Have contestants divided in teams. Propose a project no one has ever done in Scratch and ask the different teams to implement it.

At the end, all of them will have different solutions for the same problem which all of them could learn from.

In some ways, that's how a group of people implemented the first Tetris in Scratch. All of them had a clear idea of what the challenge was going to be, but no one knew if it was going to be possible to implement it. Different people contributed different parts of the project.

It ends up being like in the real world where people have to solve a problem no one else has solved before which I think is quite rewarding.

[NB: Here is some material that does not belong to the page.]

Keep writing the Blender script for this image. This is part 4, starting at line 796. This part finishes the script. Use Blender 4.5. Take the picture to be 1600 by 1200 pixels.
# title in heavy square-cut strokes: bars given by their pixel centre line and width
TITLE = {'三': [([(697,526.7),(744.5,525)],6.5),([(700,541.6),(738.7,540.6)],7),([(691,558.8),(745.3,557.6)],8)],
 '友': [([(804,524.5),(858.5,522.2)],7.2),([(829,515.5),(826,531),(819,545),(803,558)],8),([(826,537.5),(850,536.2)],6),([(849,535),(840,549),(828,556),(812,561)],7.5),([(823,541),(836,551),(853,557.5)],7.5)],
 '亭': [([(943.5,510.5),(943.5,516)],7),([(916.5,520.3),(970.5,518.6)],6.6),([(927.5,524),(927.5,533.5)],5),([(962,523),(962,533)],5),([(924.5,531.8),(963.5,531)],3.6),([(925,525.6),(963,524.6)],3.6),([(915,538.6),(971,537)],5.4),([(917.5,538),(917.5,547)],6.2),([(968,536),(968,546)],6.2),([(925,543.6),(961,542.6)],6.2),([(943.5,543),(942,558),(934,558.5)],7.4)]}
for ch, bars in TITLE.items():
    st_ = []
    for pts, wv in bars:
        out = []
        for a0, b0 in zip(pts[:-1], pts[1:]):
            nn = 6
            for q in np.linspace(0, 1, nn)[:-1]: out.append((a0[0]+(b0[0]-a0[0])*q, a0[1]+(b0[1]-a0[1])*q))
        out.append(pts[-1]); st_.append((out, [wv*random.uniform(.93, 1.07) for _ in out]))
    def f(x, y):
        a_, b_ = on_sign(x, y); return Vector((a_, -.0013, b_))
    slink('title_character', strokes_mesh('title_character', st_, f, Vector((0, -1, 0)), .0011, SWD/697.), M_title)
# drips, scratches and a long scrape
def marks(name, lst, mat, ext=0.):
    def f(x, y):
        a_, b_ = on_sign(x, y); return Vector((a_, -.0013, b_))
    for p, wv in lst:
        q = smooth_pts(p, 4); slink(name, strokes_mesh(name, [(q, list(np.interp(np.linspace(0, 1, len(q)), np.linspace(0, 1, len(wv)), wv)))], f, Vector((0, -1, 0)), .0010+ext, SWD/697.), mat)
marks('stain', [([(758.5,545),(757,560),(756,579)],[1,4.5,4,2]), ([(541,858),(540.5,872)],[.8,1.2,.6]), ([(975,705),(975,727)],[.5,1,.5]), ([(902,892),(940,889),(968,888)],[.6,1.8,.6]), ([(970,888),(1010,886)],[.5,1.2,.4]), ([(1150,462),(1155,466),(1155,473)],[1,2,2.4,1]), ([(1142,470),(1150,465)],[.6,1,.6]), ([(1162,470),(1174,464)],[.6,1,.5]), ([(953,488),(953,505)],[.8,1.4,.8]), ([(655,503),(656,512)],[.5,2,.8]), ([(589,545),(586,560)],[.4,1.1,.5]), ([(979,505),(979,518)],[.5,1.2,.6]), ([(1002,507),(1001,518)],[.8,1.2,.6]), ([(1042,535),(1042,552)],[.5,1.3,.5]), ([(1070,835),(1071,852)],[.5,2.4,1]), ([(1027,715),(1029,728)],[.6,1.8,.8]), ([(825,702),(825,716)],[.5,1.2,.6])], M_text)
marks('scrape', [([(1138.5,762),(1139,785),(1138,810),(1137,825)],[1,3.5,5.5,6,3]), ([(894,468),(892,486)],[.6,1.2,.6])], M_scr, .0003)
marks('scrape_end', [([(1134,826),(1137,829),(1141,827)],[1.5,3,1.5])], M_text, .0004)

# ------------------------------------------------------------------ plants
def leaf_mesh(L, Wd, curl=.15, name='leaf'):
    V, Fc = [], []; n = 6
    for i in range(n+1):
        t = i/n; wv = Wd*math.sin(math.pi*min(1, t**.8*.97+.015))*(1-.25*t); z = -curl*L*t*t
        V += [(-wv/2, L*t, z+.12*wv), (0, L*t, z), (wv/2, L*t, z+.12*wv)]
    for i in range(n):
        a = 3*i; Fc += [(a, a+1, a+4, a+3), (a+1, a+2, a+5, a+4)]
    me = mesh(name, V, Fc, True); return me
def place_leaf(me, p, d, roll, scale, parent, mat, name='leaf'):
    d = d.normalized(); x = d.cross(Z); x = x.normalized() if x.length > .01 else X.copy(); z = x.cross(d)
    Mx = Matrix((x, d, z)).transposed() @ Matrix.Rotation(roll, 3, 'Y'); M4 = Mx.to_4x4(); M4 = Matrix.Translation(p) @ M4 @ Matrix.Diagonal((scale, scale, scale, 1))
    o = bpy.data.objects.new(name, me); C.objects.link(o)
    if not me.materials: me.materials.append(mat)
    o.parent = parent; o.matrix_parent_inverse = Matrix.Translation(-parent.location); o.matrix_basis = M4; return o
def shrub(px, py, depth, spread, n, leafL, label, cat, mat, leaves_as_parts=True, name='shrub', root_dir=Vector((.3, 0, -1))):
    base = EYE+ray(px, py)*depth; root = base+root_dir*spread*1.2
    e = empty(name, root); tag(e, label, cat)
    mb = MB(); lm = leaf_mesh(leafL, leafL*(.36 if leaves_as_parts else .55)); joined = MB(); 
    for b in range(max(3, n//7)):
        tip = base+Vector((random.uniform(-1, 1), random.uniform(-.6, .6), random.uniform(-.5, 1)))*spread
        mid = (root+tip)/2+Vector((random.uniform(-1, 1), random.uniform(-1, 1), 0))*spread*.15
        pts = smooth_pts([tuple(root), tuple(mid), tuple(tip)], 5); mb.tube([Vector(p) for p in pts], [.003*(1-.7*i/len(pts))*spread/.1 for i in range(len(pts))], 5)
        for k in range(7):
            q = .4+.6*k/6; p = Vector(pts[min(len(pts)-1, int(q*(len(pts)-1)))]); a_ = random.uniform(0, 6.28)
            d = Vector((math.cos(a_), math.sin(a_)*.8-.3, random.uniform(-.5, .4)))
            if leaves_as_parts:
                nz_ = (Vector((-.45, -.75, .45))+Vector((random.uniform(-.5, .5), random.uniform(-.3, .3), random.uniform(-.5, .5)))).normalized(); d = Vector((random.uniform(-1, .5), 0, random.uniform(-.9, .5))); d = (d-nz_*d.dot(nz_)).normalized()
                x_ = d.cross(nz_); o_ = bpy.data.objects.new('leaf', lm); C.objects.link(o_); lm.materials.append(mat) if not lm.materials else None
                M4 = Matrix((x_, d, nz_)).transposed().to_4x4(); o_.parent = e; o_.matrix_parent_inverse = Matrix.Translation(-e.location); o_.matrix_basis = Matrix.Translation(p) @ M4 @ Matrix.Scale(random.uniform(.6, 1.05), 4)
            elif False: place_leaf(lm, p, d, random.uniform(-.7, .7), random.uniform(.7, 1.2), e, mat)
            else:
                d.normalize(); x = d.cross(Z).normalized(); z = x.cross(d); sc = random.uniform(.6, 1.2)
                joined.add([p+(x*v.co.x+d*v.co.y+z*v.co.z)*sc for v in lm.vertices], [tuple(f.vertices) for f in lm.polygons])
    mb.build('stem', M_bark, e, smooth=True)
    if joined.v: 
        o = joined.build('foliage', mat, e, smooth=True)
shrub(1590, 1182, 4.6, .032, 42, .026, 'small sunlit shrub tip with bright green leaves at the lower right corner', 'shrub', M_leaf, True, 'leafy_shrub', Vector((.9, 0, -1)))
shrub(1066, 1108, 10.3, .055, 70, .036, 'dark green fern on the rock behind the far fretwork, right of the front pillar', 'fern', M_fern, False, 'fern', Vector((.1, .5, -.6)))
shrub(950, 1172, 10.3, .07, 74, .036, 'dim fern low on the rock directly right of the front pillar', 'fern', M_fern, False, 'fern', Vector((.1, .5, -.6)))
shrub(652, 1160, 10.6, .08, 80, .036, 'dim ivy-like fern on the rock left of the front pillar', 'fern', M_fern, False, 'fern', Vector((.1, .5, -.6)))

The challenge could be defined by the interests of your participants. If they are into video games, you could figure out what is their favorite video game and ask them to implement it in Scratch, or perhaps combine different features of different video games. If people are more into art you could challenge them to combine different artistic mediums into making a piece of electronic art that expresses X or Y.

 

Comments
Andy Knill
Member

Ashley

 

I agree with the competition element. We have just / are just starting a new unit based on scratch for our Yr 8 students (UK secondary - 12 - 13 yr olds). The task to design a pacman game and hopefully for some of the more able to take to scratch and produce independent projects as well.

 

I had my first lesson yesterday and introduced the task with links to WRL (work related learning, industrial competition, research and development, industrial espionage, blue sky thinking) suddenly a new open task emerged with competition and earnest discussion amongst a class who have in previous guises not been stretched enough.

 

We are linking scratch to the national curriculum using the materials posted on Teach-ict.com where we have a department subscription - at last ict in our school is moving into a more exciting age.  I am currently teaching myself and testing some lego mindstorms kit for another new unit to involve pupils in programming and linking ict's use to the real world in a fun way.